Schon lange nicht mehr war im gefährlichen Rock´n´Roll Zirkus jemand so öffentlich Junkie wie Pete Doherty. Da mal ein Foto, auf dem er mit einer Spritze am Arm eines am Boden liegenden, bewusstlosen Mädchens hantiert, dort mal eins, das der - ausgerechnet! - BILD -Reporter bei der gemeinsamen Autofahrt durch Köln von Pete beim Crack rauchen macht, dazu unzählige Geschichten von Verhaftungen, Anklagen, Verhandlungen und abgebrochenen Entzugstherapien. Pete Doherty ist - absichtlich oder nicht - zum Deluxe-Totalschaden geworden.

Seine Ex-Band, die Libertines, und auch jetzt die Babyshambles sind die beste Musik, die England seit mehr als zehn Jahren passiert ist. Pete Doherty ist ein genialer Musiker, ein helles, lustiges Bürschchen, aber eben auch eine richtig arme Sau - wobei ich selbst nicht weiß, wie ich das ´arm´ jetzt genau meine: ´Arm´ in Sinne von bemitleidenswert oder aber ´arm´ in Sinne von asoziales Arschloch. Thees Uhlmann von Tomte brachte das Ganze gut auf den Punkt, indem er sagte: "Wir gucken ja gerade Pete Doherty beim Sterben zu.
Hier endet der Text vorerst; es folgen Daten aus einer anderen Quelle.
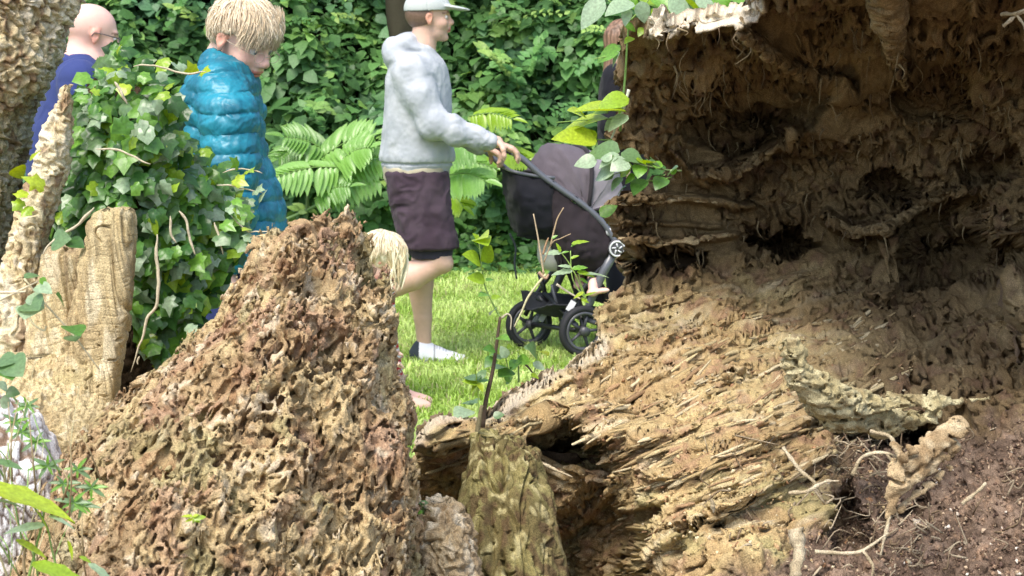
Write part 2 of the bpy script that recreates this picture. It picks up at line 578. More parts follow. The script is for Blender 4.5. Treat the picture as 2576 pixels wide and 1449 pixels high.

Das muss man einfach so sagen, also ich wünsche dem alles Gute, ich find das auch toll, was der macht, aber ich glaube, dass die Chancen, dass er die nächsten vier Jahre erlebt, so im 50 Prozent-Bereich sind." So bin ich also privat wie als Medienfuzzi hin- und hergerissen zwischen Katastrophentourimus und Mitgefühl, zwischen Rock´n´Roll und dem guten Leben, zwischen Sperrt-ihn-ein und Lasst-ihn-in-Ruhe, und damit bin ich genau so unsicher wie vorher, ob´s richtig war, die Blutbilder zu zeigen.

RTL brauch ich nicht fragen, also sag du’s mir, Leser.